Drainage plan helps reclaim land
SCIENTISTS at the Central Soil and Salinity Research Institute (CSSRI) in Karnal, Haryana, have developed a subsurface drainage system that effectively reduces soil salinity in waterlogged regions, restores the water table and puts such land back under the plough within three years. CSSRI director N T Singh says the new system is particularly significant because soil salinity is going to increase in the years ahead.
Subsurface drainage is the only effective way of removing excess salts and water, says K V G K Rao, head of an Indo-Dutch project on saline soil reclamation at the CSSRI.
The drainage system was used by CSSRI scientists to reclaim land that farmers had abandoned in Haryana's Rohtak and Sonepat districts because of its high salinity. In test areas in the two districts, soil salinity was brought down in two years from 50 deci-Siemen (unit used to measure soil salinity) per metre (dS/m) to between 4 dS/m and 9 dS/m, a range in which some crops can be grown. As a result, the scientists say, they were able to produce about 2 tonnes of coarse grains or cotton seed per ha as a kharif crop and more than 4 tonnes of wheat or barley and 2 tonnes of mustard as rabi crops.
The scientists say their system consists of an underground network of horizontal channels -- lateral drains, collector drains and main drains. Lateral drains run parallel to each other and cover the entire field. Excess ground water from the soil above, which contains soluble salts, seeps into these drains and from there to the collector drain, which then conveys it to the main drains. From here, the water is conveyed to an outlet for disposal outside the area, either by gravity or by pumping.

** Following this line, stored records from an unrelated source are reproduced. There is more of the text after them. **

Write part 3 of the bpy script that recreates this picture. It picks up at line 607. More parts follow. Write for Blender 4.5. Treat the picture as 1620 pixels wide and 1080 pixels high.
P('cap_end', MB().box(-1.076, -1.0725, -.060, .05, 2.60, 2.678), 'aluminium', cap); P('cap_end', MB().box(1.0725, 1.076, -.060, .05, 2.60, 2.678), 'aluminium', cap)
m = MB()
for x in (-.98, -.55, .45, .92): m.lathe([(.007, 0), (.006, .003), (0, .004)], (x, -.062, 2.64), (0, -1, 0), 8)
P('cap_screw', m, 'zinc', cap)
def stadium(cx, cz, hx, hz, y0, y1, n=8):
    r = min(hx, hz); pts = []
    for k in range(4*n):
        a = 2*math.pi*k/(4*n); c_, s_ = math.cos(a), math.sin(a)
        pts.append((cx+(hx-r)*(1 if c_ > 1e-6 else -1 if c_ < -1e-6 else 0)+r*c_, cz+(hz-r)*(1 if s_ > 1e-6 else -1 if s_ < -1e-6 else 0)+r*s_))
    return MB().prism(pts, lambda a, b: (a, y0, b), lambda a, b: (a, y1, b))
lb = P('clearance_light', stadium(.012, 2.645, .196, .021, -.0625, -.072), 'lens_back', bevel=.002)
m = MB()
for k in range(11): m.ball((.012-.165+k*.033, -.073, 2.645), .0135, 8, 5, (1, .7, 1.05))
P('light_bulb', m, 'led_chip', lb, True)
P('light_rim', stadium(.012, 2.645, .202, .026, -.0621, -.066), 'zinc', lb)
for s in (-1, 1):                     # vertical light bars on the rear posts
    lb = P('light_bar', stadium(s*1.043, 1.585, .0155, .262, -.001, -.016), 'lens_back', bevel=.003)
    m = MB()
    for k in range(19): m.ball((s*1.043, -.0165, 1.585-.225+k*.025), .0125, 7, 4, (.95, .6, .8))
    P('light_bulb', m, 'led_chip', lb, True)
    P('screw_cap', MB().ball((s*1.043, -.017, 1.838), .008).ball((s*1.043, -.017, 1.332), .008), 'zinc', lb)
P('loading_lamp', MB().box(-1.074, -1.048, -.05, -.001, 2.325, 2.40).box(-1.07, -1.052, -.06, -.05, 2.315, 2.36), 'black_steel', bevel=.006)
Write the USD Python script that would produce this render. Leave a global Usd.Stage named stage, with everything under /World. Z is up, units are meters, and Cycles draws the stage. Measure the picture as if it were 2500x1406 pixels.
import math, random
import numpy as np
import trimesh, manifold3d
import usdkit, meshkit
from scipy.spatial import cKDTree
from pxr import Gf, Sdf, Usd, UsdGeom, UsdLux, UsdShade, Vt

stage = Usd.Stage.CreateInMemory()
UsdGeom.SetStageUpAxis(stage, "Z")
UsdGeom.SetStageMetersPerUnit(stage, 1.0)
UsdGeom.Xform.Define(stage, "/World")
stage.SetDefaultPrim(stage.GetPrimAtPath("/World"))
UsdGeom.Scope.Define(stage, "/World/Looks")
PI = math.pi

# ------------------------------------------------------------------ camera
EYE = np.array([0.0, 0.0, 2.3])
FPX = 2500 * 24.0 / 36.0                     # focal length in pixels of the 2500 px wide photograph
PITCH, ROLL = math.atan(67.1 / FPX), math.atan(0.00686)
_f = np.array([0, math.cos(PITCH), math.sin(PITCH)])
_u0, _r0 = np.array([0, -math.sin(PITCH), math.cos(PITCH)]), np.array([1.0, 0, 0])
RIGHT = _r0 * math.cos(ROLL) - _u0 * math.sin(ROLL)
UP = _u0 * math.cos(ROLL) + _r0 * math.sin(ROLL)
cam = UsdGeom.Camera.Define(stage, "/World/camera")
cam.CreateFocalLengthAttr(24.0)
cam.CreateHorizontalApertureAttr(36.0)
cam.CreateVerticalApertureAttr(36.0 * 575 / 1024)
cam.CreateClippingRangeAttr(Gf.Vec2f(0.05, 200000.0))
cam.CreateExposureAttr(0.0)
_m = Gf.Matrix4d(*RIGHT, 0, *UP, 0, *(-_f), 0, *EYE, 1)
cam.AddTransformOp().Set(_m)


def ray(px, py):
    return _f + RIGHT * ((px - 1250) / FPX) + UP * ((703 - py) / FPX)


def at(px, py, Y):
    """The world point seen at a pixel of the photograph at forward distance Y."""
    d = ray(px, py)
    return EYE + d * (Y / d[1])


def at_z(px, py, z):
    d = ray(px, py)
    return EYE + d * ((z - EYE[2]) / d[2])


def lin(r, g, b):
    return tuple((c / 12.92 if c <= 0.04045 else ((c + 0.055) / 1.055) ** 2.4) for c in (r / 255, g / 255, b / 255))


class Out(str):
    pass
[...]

Rao found that within three years of installing the new system, the quality of the effluent water improved enough for it to be reused for irrigation. Installing the drainage system costs Rs 18,000 per ha. Rao says, "The overall cost per ha decreases as the area increases." Therefore, it would be cheaper to install the system on a cooperative basis.
Singh points out that saline water from the drains cannot be conveyed into rivers because this would result in river water becoming contaminated, except in the monsoon season, when the rains would help to dilute salinity. Otherwise, he adds, one option is to construct large reservoirs or deep wells into which saline water could be pumped for storage.